The class of ’74 was the last to enter the military lottery, although no one from the school was selected. The Vietnam War was ending as the class graduated.

“It was a turbulent time,” Rollins said.

“There was a lot of race fighting when we were in ninth grade,” Kobel said. “But when we got to high school, Dr. Bernie Fleener, who was the principal, if you got in trouble, he would put you on the intercom and you had to apologize to the whole school for getting into a fight.”

Fleener was a large man, between 1.98 and 2.03 meters tall.

“He grabbed two guys at once and threw them against the locker room,” Parkhill said. “We didn’t have any disciplinary issues because he didn’t take it.”

The school had a number of problems.

“There was racial tension and division at the time,” Bolden said.

“I think it was part of the process of gaining equality for a lot of African Americans. We had been through so much inequality, we were really striving to just be equal, free to live where we wanted to live and be ourselves.”

As they grew older, racial tensions subsided.

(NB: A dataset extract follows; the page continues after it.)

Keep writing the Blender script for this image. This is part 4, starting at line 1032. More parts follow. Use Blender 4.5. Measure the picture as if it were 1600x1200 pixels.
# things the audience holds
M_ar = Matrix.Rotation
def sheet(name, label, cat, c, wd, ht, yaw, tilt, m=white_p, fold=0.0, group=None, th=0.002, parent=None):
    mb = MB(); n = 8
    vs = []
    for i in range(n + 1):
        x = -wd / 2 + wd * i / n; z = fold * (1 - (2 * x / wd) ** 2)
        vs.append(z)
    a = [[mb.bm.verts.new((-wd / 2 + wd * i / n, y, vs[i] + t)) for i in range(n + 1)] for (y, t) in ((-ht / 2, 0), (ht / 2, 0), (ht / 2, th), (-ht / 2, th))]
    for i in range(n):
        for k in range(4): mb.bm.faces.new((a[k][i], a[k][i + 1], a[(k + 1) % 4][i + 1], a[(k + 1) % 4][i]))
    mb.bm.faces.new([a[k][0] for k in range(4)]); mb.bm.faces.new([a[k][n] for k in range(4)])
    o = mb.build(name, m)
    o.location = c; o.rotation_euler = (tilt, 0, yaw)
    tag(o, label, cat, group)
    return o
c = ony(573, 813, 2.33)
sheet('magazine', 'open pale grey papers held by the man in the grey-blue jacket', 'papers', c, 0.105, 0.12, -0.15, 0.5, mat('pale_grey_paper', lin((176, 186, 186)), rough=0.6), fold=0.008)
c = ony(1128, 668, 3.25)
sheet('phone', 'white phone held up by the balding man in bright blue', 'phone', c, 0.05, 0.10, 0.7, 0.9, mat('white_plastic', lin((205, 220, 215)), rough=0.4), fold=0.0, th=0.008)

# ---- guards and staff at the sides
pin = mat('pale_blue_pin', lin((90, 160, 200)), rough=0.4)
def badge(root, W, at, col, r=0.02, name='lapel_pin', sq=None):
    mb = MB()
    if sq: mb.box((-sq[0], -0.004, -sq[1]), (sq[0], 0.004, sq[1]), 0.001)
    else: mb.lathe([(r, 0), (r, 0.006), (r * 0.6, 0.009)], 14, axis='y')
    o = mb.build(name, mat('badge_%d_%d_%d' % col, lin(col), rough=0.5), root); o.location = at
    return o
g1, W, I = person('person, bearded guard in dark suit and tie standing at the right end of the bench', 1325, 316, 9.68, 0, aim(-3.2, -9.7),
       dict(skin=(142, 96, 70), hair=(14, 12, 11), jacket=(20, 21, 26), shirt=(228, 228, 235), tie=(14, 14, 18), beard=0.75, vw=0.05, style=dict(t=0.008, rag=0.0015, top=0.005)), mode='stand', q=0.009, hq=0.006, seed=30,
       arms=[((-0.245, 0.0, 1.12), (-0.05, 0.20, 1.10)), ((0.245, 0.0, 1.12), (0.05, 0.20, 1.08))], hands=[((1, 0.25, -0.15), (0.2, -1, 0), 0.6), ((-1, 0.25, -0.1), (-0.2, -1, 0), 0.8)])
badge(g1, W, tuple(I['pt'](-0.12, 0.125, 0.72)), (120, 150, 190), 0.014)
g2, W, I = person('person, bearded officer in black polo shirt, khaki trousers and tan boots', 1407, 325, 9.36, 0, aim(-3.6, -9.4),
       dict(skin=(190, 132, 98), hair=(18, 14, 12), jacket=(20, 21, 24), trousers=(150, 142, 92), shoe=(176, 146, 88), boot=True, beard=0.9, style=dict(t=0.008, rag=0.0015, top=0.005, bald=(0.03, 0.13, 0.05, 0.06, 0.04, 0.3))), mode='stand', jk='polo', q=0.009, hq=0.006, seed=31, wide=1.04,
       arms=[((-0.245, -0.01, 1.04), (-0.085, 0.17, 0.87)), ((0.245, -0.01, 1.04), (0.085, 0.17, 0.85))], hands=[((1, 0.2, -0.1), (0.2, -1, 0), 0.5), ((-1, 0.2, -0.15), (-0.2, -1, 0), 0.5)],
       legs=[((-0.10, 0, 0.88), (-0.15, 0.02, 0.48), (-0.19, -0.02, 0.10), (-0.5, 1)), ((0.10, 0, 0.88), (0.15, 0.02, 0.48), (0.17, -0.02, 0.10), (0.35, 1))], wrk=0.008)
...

Bolden sees progress in the process.

“As a country we are doing a lot better, but there is still racial division,” he said.

“Nothing can kill hate,” Rollins said. “Not even laws can cure it.”

In 1974 they were just kids, about to live 50 years… and it’s still going on.

“It’s the youth who have always been the leaders when it comes to equality,” Bolden said. “Even now, when you see the marches, it’s the young generation.”